WHAT THE EXERCISE ASKS: Can you restate the lines of the entries below, word for word, from the first one through the line that includes "bg.inputs[1].default_value = 20"?

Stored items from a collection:
********

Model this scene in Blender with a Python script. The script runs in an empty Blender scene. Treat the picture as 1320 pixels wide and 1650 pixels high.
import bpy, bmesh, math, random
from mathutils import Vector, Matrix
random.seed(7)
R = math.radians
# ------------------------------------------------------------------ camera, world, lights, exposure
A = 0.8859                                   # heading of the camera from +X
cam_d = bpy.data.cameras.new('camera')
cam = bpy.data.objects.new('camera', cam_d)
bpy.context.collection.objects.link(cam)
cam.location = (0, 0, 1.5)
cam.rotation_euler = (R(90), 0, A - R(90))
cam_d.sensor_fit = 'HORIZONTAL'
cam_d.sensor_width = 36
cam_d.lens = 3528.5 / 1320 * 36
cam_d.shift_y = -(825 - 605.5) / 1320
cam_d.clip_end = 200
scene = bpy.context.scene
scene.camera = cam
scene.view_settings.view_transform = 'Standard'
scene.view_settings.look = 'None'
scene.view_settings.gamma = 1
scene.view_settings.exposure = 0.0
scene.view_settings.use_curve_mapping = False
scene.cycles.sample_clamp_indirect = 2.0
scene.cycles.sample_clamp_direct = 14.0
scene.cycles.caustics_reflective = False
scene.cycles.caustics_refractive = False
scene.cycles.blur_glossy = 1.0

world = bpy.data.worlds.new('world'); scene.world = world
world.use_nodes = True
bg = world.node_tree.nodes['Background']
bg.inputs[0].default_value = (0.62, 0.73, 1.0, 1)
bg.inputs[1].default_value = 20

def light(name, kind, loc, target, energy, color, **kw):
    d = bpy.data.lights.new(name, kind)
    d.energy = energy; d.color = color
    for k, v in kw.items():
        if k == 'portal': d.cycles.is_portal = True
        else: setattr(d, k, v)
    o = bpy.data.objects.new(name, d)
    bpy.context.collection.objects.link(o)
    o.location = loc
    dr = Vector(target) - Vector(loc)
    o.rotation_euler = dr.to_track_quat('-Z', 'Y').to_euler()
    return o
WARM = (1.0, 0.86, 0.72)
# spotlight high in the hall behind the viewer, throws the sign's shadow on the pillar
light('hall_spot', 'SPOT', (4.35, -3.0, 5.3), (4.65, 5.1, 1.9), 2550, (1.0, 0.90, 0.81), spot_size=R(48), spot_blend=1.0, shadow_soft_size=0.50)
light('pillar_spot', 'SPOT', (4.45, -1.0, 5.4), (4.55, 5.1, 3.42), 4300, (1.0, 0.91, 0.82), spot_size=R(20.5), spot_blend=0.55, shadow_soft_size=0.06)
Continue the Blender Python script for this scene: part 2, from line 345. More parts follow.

********

COMPLETE ANSWER:
Model this scene in Blender with a Python script. The script runs in an empty Blender scene. Treat the picture as 1320 pixels wide and 1650 pixels high.
import bpy, bmesh, math, random
from mathutils import Vector, Matrix
random.seed(7)
R = math.radians
# ------------------------------------------------------------------ camera, world, lights, exposure
A = 0.8859                                   # heading of the camera from +X
cam_d = bpy.data.cameras.new('camera')
cam = bpy.data.objects.new('camera', cam_d)
bpy.context.collection.objects.link(cam)
cam.location = (0, 0, 1.5)
cam.rotation_euler = (R(90), 0, A - R(90))
cam_d.sensor_fit = 'HORIZONTAL'
cam_d.sensor_width = 36
cam_d.lens = 3528.5 / 1320 * 36
cam_d.shift_y = -(825 - 605.5) / 1320
cam_d.clip_end = 200
scene = bpy.context.scene
scene.camera = cam
scene.view_settings.view_transform = 'Standard'
scene.view_settings.look = 'None'
scene.view_settings.gamma = 1
scene.view_settings.exposure = 0.0
scene.view_settings.use_curve_mapping = False
scene.cycles.sample_clamp_indirect = 2.0
scene.cycles.sample_clamp_direct = 14.0
scene.cycles.caustics_reflective = False
scene.cycles.caustics_refractive = False
scene.cycles.blur_glossy = 1.0

world = bpy.data.worlds.new('world'); scene.world = world
world.use_nodes = True
bg = world.node_tree.nodes['Background']
bg.inputs[0].default_value = (0.62, 0.73, 1.0, 1)
bg.inputs[1].default_value = 20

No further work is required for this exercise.